We ate at a popular outside spot that night. It was crowded with families whose kids and babies were up quite late by our standards but were all very well behaved and accepted by the surrounding adults. After a decent night's sleep and a delicious breakfast we headed over to the visitor's center to catch the tour of the city. It was a glorious day, sunny and warm and just walking around this lovely town was impressive but learning some of the facts behind the wine history was fascinating. After the tour, our guide suggested that we visit one particular vineyard not far from town that she thought was very interesting because of the labyrinth of limestone mining caves that existed beneath the village and vineyards. It was amazing: vast, complex and a little eerie.

Before we caught our returning train, Jim ordered a case of wine from one of the wine merchants in town ("eeny, meenie") who promised delivery to the boat by Tuesday, no problem. This was crucial because, if the weather was favorable, we would leave at first light on Wednesday. This, of course, never happened. The case of wine finally arrived on Thursday afternoon and we made our final preparations to leave first thing the following morning.

At 6:00 am we slipped out of our dock and waved "au revoir" to Fabrice, the harbor master who had checked us in three weeks ago. We motored out of the old port headed for the Bay of Biscay and our next stop - Spain! There's always a sense of excitement and anticipation when heading off to a new destination, especially when it's a three day sail to another country. After the lines and fenders were stowed, Jim took his usual "look around" to make sure everything was in working order. When he came out of the engine room, he said we had a "problem" with a leaking seal on the engine's heat exchanger. We dropped the anchor in the outer harbor to assess how serious the problem might be. Good news was that we had a replacement seal onboard. Bad news was that the plate that the seal sat on was cracked and we did not have spare, therefore we would have to return to La Rochelle and to track down another plate. Bummer!

We had to wait six hours for the rising tide so that we could enter the harbor and silently slip back into our marina space. Jim dashed off to find a Yanmar dealer and I looked around at our familiar setting wondering if, in fact, we had ever really departed.

Tuesday, Aug. 7th

Underway to Bayona 45'12N 004'15W

Our setback was a brief one. Jim found a metal worker who made a replacement plate and we tested it on the engine yesterday at full throttle. No leaks or problems so this morning, once again, we passed the raised inner harbor draw bridge and headed out to the Bay of Biscay and this time we made it!
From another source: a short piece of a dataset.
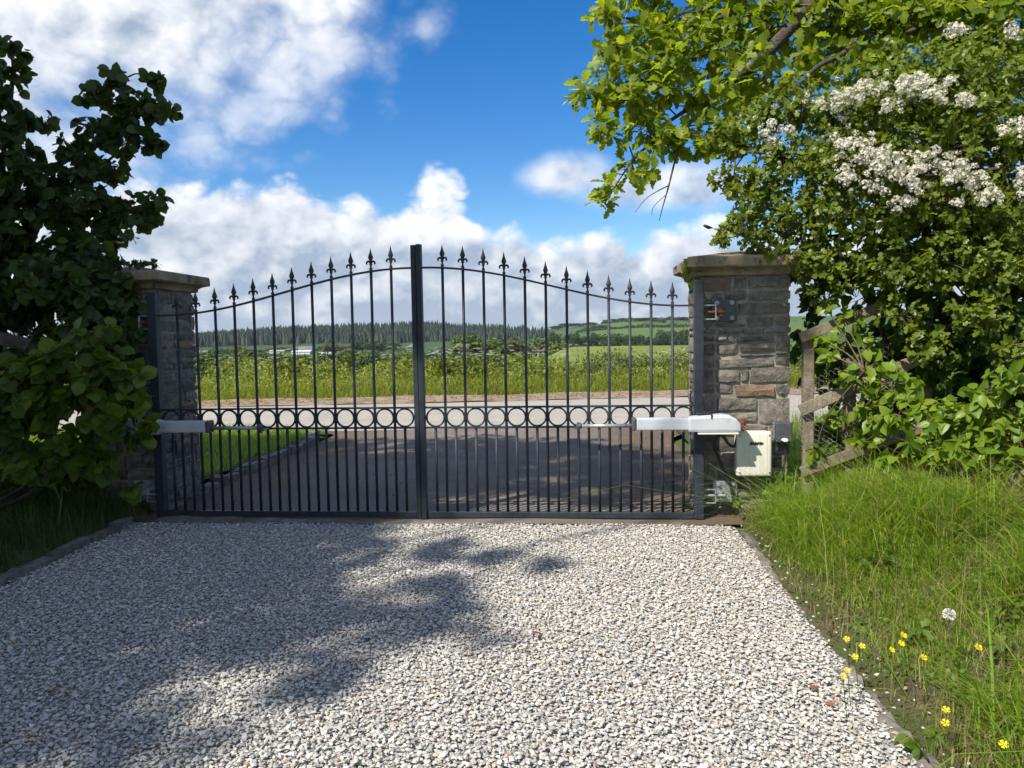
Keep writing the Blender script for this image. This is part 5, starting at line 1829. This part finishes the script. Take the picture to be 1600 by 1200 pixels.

Our last weekend in La Rochelle was really pleasant as we let ourselves become tourists. We visited the sights; took long bike rides along the coastal road; shopped at the weekend market; and, just enjoyed the beautiful city around us. August is the month of the "la grande vacance" in France when almost everyone in the country takes off for their summer vacation and La Rochelle is a popular spot. It has historic sites, sandy beaches, an oceanarium and hundreds of restaurants to keep you happy and full.

Saturday, August 11th

Bayona, Spain 42'07N 008'50W

After leaving La Rochelle we had two overnight sails and, as usual, they were physically tough. Our weather was favorable and our sails were out but our bodies were not used to the four hour watches on an overnight sail. We feel sluggish and lethargic most of the time. Having good sailing conditions helped because we could spend our time in the pilot house relaxing until we needed to go on deck to change sails. On watch at night, sitting in the cockpit and gazing up at the zillions of stars in the sky is always thrilling but staying awake for your four hours is a struggle.

After two long days of downwind sailing, Jim found a great anchorage in Ria Muros, Spain. It is listed as a popular cruising port but we just tucked into a protected bay, dropped the anchor and went for a swim in the chilly but "refreshing" water. Heaven!

During breakfast the next morning we watched as thick fog rolled into the bay and eliminated our surroundings. We hoped it would lift after a while and we could leave for Bayona in clear weather but the fog persisted and so we raised our anchor; turned on our radar; kept our eyes wide open; and, took off. Sailing in fog is the pits. It can creep in really fast and totally obliterate your vision. Once in its grip, you rely on your senses to keep moving along but always with one eye on the radar screen and a knot in your stomach. So our sail to Bayona was a cautious one and thankfully, the fog cleared a few miles before the entrance into the bay.

We were here eighteen years ago on Mara but the memories are vague. There still is the castle (now a luxury hotel) on the bluff but the city is more developed with several marinas, a yacht club and hotels dotted along the beachfront. We had no need for a marina so we dropped our anchor alongside some other foreign boats in the bay and went for another swim. We took the dinghy into town and found the recommended restaurant that Jim had researched and made a reservation, their last, for 9:30 p.m. This is Spain and 9:30 is an early reservation but could we even stay awake until then? We returned at our allotted time and found that we were only the second couple there. Our waiter spoke little English, asked us how much we wanted to spend on dinner, including wine, and then he choose our dinner menu. Fish, fish, and more fish. It was fabulous and by the time we rolled out of the restaurant, around 11:30 p.m., the place was packed with lively customers.